Hungary: Farminar on Smart Soil Improvement

How does agriculture fit into digital welfare? What is the fourth wave agricultural revoultion? How do you restore degraded farmland? These topics were explored in an online "farminar" this week.

H. E. Ambassador René van Hell participating in the farminar
Beeld: ©Dániel Komlós
H. E. Ambassador René van Hell

On Wednesday, July 8, the Netherlands Embassy Hungary and the Hungarian Society of Precision Agriculture held a “Farminar” on smart soil improvement. In the online conference, more than sixty participants from multiple countries represented European stakeholders in governance, the private sphere and academia.

In his welcoming speech, Ambassador of the Kingdom of the Netherlands to Hungary H. E. René van Hell highlighted that soils are not only the foundation of food security, they are also the basis of many complex ecosystems that society depends upon.

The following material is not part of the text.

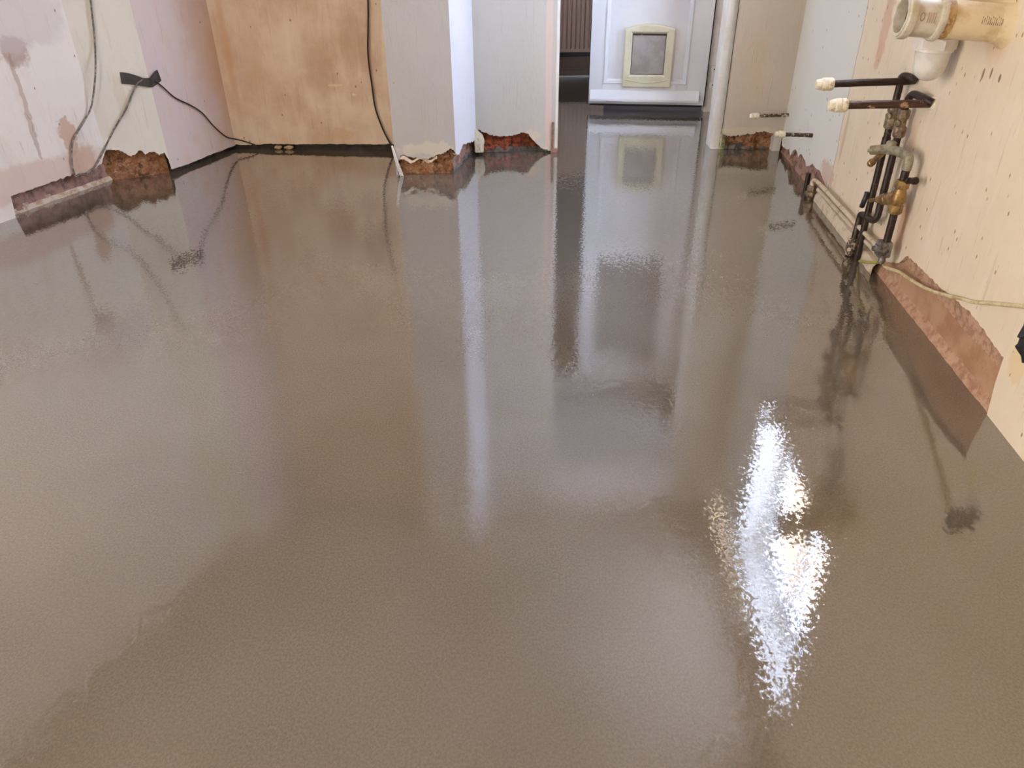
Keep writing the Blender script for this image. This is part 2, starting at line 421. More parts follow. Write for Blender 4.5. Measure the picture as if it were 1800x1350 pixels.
# --- left wall (off-white, scraped, chased out at the foot)
uA = lambda x, y: sz(WA, x, y)
tan = L(196, 158, 128); pinkb = L(214, 184, 164); grey = L(176, 166, 156); brownscr = L(160, 128, 104)
def B(w, x, y, rx, ry, col, amt, **kw):
    """patch at photo pixel x,y with radii in metres"""
    s_, z_ = sz(w, x, y); return (s_, z_, rx, ry, col, amt, kw)
mA = plaster('scraped_offwhite_plaster', L(232, 220, 204), L(230, 220, 206), L(220, 200, 182), [
    B(WA, 40, 320, .5, .09, pinkb, .75, warp=.35), B(WA, 25, 90, .075, .075, L(168, 140, 118), .85, wscale=30),
    B(WA, 120, 240, .05, .10, tan, .8, wscale=26, warp=.8), B(WA, 146, 280, .09, .075, tan, .65, wscale=18, warp=.6),
    B(WA, 20, 30, .3, .16, L(206, 192, 186), .6), B(WA, 40, 170, .012, .20, brownscr, .5, wscale=24, warp=.9),
    B(WA, 58, 235, .012, .12, brownscr, .5, wscale=24, warp=.9), B(WA, 100, 130, .18, .16, L(230, 222, 206), .6),
    B(WA, 140, 60, .03, .18, L(206, 184, 160), .6, warp=.5), B(WA, 152, 100, .008, .03, L(90, 66, 50), .8),
    B(WA, 183, 210, .03, .10, L(206, 172, 150), .6, warp=.6)], .45, .45)
mB = plaster('cream_plaster_return', L(222, 214, 198), L(216, 210, 196), L(214, 202, 184), [B(WB, 212, 170, .03, .12, L(206, 192, 172), .5)], .3, .2)
mC = plaster('lilac_pink_plaster', L(214, 196, 182), L(210, 190, 184), L(212, 178, 146), [
    B(WC, 350, 60, .16, .5, L(202, 164, 136), .55, soft=.8), B(WC, 385, 120, .10, .5, L(206, 164, 122), .75, soft=.8),
    B(WC, 396, 235, .06, .05, L(212, 178, 146), .7, soft=.8), B(WC, 345, 245, .03, .035, L(212, 180, 148), .5)], .45, .35)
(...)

Tackling climate change on a European level requires addressing soil degradation and a resilient European agriculture rests upon the good stewardship of our natural resources.

In her presentation, Deputy State Secretary of the Hungarian Ministry of Agriculture Anikó Juhász talked about digitalization in agriculture. Hungary’s horizontally structured Digital Welfare Program spans multiple policy areas, including agriculture. The National Digital Agriculture Strategy is a part of this program. Deputy State Secretary Juhász explained that the soil project within this strategy aims to bridge the gap of lacking central data gathering – Thousands of soil samples are gathered in Hungary annually for research, however, these are not yet assembled into a central database. The project aims to build capacity in this area because the soil itself is not private property, but a public good.

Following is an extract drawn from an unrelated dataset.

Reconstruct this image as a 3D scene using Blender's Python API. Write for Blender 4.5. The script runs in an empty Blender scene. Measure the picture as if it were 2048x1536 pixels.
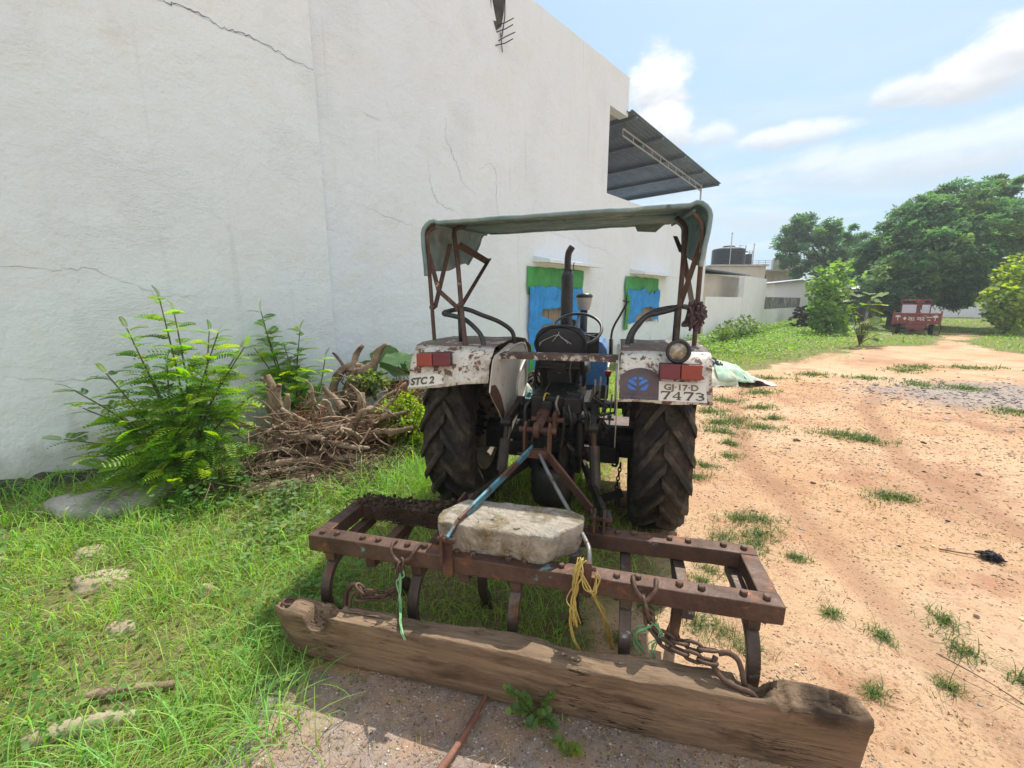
EXPO = 0.19; HAZE = .0018
import bpy, bmesh, math, random
import numpy as np
from mathutils import Vector, Matrix, noise
random.seed(7)
rng = np.random.default_rng(7)
R = math.radians
scene = bpy.context.scene
COL = scene.collection
sin, cos, pi = math.sin, math.cos, math.pi

# ------------------------------------------------------------------ objects
def tag(o, label=None, cat=None, group=None, kind=None):
    if label: o['label'] = label
    if cat: o['category'] = cat
    if group: o['group'] = group
    if kind: o['kind'] = kind
    return o

def empty(name, loc=(0, 0, 0), rz=0.0, parent=None):
    o = bpy.data.objects.new(name, None)
    o.location = loc
    o.rotation_euler = (0, 0, rz)
    o.empty_display_size = 0.1
    COL.objects.link(o)
    if parent: o.parent = parent
    return o

def link_mesh(name, me, mat=None, parent=None, smooth=False, bevel=0.0):
    o = bpy.data.objects.new(name, me)
    COL.objects.link(o)
    if mat is not None and not me.materials: me.materials.append(mat)
    if parent: o.parent = parent
    if smooth:
        me.polygons.foreach_set('use_smooth', [True] * len(me.polygons))
        me.update()
    if bevel > 0:
        b = o.modifiers.new('bevel', 'BEVEL')
        b.width = bevel; b.segments = 2; b.limit_method = 'ANGLE'; b.angle_limit = R(35)
    return o

def copy_tree(o, parent=None):
    c = o.copy(); COL.objects.link(c)
    c.parent = parent
    for ch in list(o.children): copy_tree(ch, c)
    return c

class MB:
    def __init__(s): s.v = []; s.f = []
    def add(s, vs, fs):
        b = len(s.v)
        s.v.extend([tuple(p) for p in vs]); s.f.extend([tuple(i + b for i in f) for f in fs])
        return s
    def box(s, c, d, rot=None):
        x, y, z = d[0] / 2, d[1] / 2, d[2] / 2
        vs = [Vector((a, b, e)) for a in (-x, x) for b in (-y, y) for e in (-z, z)]
        if rot is not None: vs = [rot @ v for v in vs]
        c = Vector(c)
        return s.add([v + c for v in vs], [(0, 1, 3, 2), (4, 6, 7, 5), (0, 4, 5, 1), (2, 3, 7, 6), (0, 2, 6, 4), (1, 5, 7, 3)])
    def bb(s, x0, x1, y0, y1, z0, z1):
        return s.box(((x0 + x1) / 2, (y0 + y1) / 2, (z0 + z1) / 2), (abs(x1 - x0), abs(y1 - y0), abs(z1 - z0)))
    def beam(s, p0, p1, w, h, up=(0, 0, 1)):
        p0, p1 = Vector(p0), Vector(p1)
        d = p1 - p0; L = d.length; d.normalize()
        sd = d.cross(Vector(up))
        if sd.length < 1e-5: sd = d.cross(Vector((1, 0, 0)))
        sd.normalize(); u = sd.cross(d)
        m = Matrix((sd, d, u)).transposed()
        return s.box((p0 + p1) / 2, (w, L, h), m)
    def tube(s, pts, r, n=8, caps=True, closed=False, jit=0.0):
        pts = [Vector(p) for p in pts]; N = len(pts)
        rs = r if isinstance(r, (list, tuple)) else [r] * N
        vs = []; fs = []; prev = None
        for i, p in enumerate(pts):
            if closed: t = pts[(i + 1) % N] - pts[i - 1]
            else: t = pts[min(i + 1, N - 1)] - pts[max(i - 1, 0)]
            if t.length < 1e-9: t = Vector((0, 0, 1))
            t.normalize()
            if prev is None:
                a = Vector((0, 0, 1)) if abs(t.z) < .9 else Vector((1, 0, 0))
                u = t.cross(a).normalized()
            else:
                u = prev - t * prev.dot(t)
                u = u.normalized() if u.length > 1e-6 else t.orthogonal().normalized()
            prev = u; w = t.cross(u)
            for k in range(n):
                a = 2 * pi * k / n
                q = rs[i] * (1 + (random.uniform(-jit, jit) if jit else 0))
                vs.append(p + u * (cos(a) * q) + w * (sin(a) * q))
        M = N if closed else N - 1
        for i in range(M):
            j = (i + 1) % N
            for k in range(n):
                l = (k + 1) % n
                fs.append((i * n + k, i * n + l, j * n + l, j * n + k))
        if caps and not closed:
            fs.append(tuple(range(n))[::-1]); fs.append(tuple((N - 1) * n + k for k in range(n)))
        return s.add(vs, fs)
    def cyl(s, p0, p1, r, n=16, r1=None):
        return s.tube([p0, p1], [r, r if r1 is None else r1], n)
    def lathe(s, prof, n=32, M=None, closed_prof=False):
        # prof: list (radius, axial) ; axis = local Z
        M = M or Matrix.Identity(4); k = len(prof); vs = []; fs = []
        for i in range(n):
            a = 2 * pi * i / n
            for (r, z) in prof: vs.append(M @ Vector((r * cos(a), r * sin(a), z)))
        for i in range(n):
            j = (i + 1) % n
            for m in range(k if closed_prof else k - 1):
                q = (m + 1) % k
                fs.append((i * k + m, j * k + m, j * k + q, i * k + q))
        return s.add(vs, fs)
    def extrude(s, poly, vec):
        n = len(poly); vec = Vector(vec); p = [Vector(a) for a in poly]
        vs = p + [a + vec for a in p]
        fs = [tuple(range(n))[::-1], tuple(range(n, 2 * n))] + [(i, (i + 1) % n, (i + 1) % n + n, i + n) for i in range(n)]
        return s.add(vs, fs)
    def grid(s, fn, nu, nv):
        vs = [fn(i / nu, j / nv) for i in range(nu + 1) for j in range(nv + 1)]
        fs = [(i * (nv + 1) + j, (i + 1) * (nv + 1) + j, (i + 1) * (nv + 1) + j + 1, i * (nv + 1) + j + 1) for i in range(nu) for j in range(nv)]
        return s.add(vs, fs)
    def poly(s, pts): return s.add(pts, [tuple(range(len(pts)))])
    def noise(s, amp, sc, seed=0.0):
        o = Vector((seed, seed * 1.7, -seed))
        s.v = [tuple(Vector(p) + noise.noise_vector(Vector(p) * sc + o) * amp) for p in s.v]
        return s
    def mesh(s, name):
        me = bpy.data.meshes.new(name); me.from_pydata(s.v, [], s.f); me.update()
        bm = bmesh.new(); bm.from_mesh(me)
        bmesh.ops.recalc_face_normals(bm, faces=bm.faces[:]); bm.to_mesh(me); bm.free()
        return me
    def build(s, name, mat=None, parent=None, smooth=False, bevel=0.0, solid=0.0, sub=0):
        o = link_mesh(name, s.mesh(name), mat, parent, smooth, bevel)
        if sub:
            m = o.modifiers.new('sub', 'SUBSURF'); m.levels = m.render_levels = sub
        if solid:
            m = o.modifiers.new('solid', 'SOLIDIFY'); m.thickness = solid; m.offset = 0
        return o

def spline(pts, n=6):
    # Catmull-Rom through pts
    P = [Vector(p) for p in pts]; out = []
    for i in range(len(P) - 1):
        a, b, c, d = P[max(i - 1, 0)], P[i], P[i + 1], P[min(i + 2, len(P) - 1)]
        for k in range(n):
            t = k / n
            out.append(0.5 * ((2 * b) + (c - a) * t + (2 * a - 5 * b + 4 * c - d) * t * t + (3 * b - a - 3 * c + d) * t ** 3))
    out.append(P[-1]); return out

def np_mesh(name, V, Q, C=None, mat=None, parent=None, smooth=False):
    V = np.asarray(V, dtype=np.float32).reshape(-1, 3); Q = np.asarray(Q, dtype=np.int32)
    k = Q.shape[1]; me = bpy.data.meshes.new(name)
    me.vertices.add(len(V)); me.vertices.foreach_set('co', V.ravel())
    me.loops.add(Q.size); me.loops.foreach_set('vertex_index', Q.ravel())
    me.polygons.add(len(Q)); me.polygons.foreach_set('loop_start', np.arange(0, Q.size, k, dtype=np.int32))
    me.polygons.foreach_set('loop_total', np.full(len(Q), k, dtype=np.int32))
    if smooth: me.polygons.foreach_set('use_smooth', np.ones(len(Q), dtype=bool))
    me.update(calc_edges=True); me.validate()
    if C is not None:
        C = np.asarray(C, dtype=np.float32)
        a = me.color_attributes.new('tint', 'FLOAT_COLOR', 'POINT')
        a.data.foreach_set('color', np.concatenate([C, np.ones((len(C), 1), np.float32)], 1).ravel())
    return link_mesh(name, me, mat, parent)

def scatter(TV, TF, T, Rm, S, col=None):
    # template verts (k,3), quads (m,4); transforms -> merged arrays
    TV = np.asarray(TV, float); TF = np.asarray(TF); n = len(T); k = len(TV)
    S = np.asarray(S, float)
    if S.ndim == 1: S = S[:, None]
    V = np.einsum('nij,nkj->nki', Rm, TV[None] * S[:, None, :]) + np.asarray(T)[:, None, :]
    F = (TF[None] + (np.arange(n) * k)[:, None, None]).reshape(-1, TF.shape[1])
    C = None if col is None else np.repeat(np.asarray(col), k, 0)
    return V.reshape(-1, 3), F, C

def frames(d, up=None):
    # rotation matrices with local y along d, local z near up
    d = np.asarray(d, float); d = d / np.linalg.norm(d, axis=1, keepdims=True)
    if up is None: up = np.tile([0, 0, 1.0], (len(d), 1))
    x = np.cross(d, up); ln = np.linalg.norm(x, axis=1, keepdims=True)
    x = np.where(ln > 1e-4, x / np.maximum(ln, 1e-4), [[1.0, 0, 0]])
    z = np.cross(x, d)
    return np.stack([x, d, z], axis=2)

def rand_dirs(n):
    v = rng.normal(size=(n, 3)); return v / np.linalg.norm(v, axis=1, keepdims=True)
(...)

Corné Kempenaar, Senior Research Scientist at Wageningen University, explained in his presentation how after twelve thousand years of development, the Arab and British agricultural revolutions, and the Green Revolution in the 20th century, today, precision agriculture and smart farming started the fourth great technological revolution in agriculture. Mr. Kempenaar presented the latest trends in precision farming in the Netherlands, an agroeconomy annually exporting €91.7 billion worth in goods and €9.1 billion in technologies, with €140 billion in turnover and a 6-7% investment rate in R&D. Precision farming is built upon the a tech-heavy enabling infrastructure that spans from the computer analysis of sensory data through satellite earth observation to robotics. Today, precision farming techs are spreading among Dutch farmers. More than 80% of Dutch farms incorporate smartphone and tablet-based ICT services, and nearly 100% have computers. While between 30-40% rely on soil scans, more than 50% rely on satellite biomass imaging.

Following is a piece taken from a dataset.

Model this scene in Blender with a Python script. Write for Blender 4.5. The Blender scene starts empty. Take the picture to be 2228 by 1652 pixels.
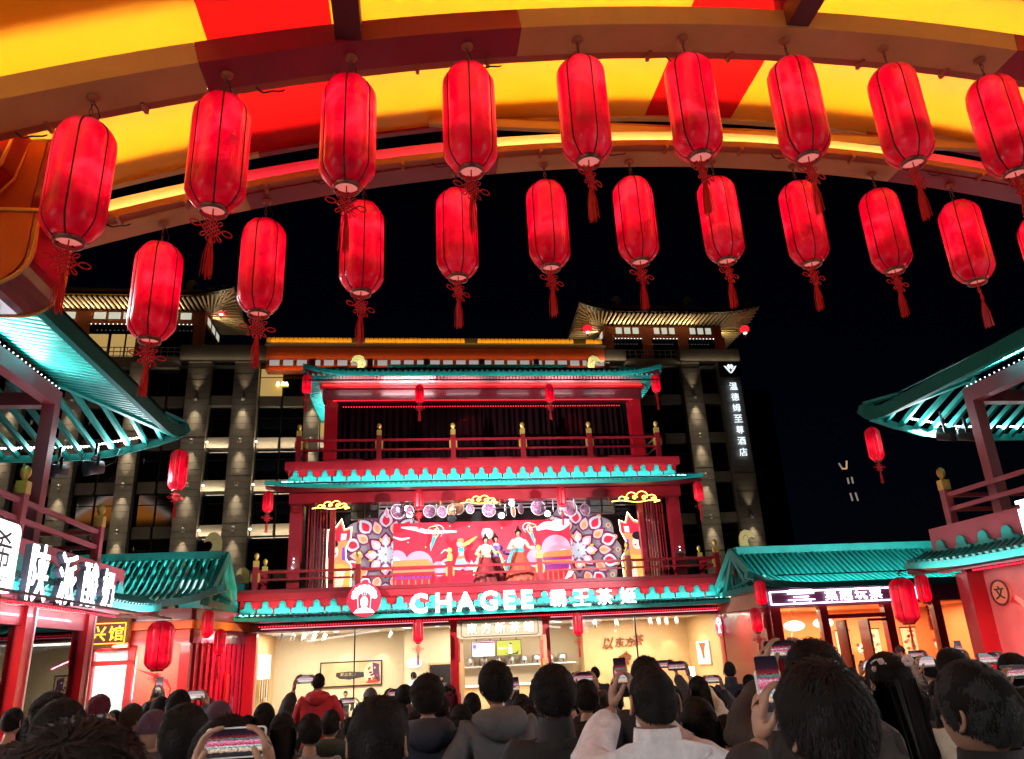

Géza Gelencsér, president of the Vox Vallis local development association talked about the details of the soil restoration project in the Koppányvölgy Naturpark in Somogy county, Western Transdanubia. In Koppányvölgy (Koppány Valley), large scale industrial crop production has degraded the soil in the last decades, leaving behind what the locals call “whitelands,” barren limestone surfaces. Having no remaining organic layers, these lack the capacity to filter and store water or support plant life. In his presentation, Mr. Gelencsér showed drone footage of how environmental degradation stripped the forest soil entirely from the local hillsides. Aside from soil destruction, another issue is invasive plant species which gained a foothold in the edges of the disturbed and abandoned farmlands.

Saving these lands is a difficult objective – Which is why an Operative Group was formed to address the issue. The task of the local Operative Group is to recreate the organic upper layers in the ground. The team uses a multi-disciplinary approach to tackle this titanic challenge, tilling new layers of various organic matters with microbial additives on the whitelands. According to Mr. Gelencsér, organic soil normally has fifty metric tons of carbon per hectare. Currently, the program is able to reach 15 tons annually in carbon sequestration. The Operative Group was launched with the backing of the EU’s European Agricultural and Rural Development Fund of the European Innovation Partnership Program.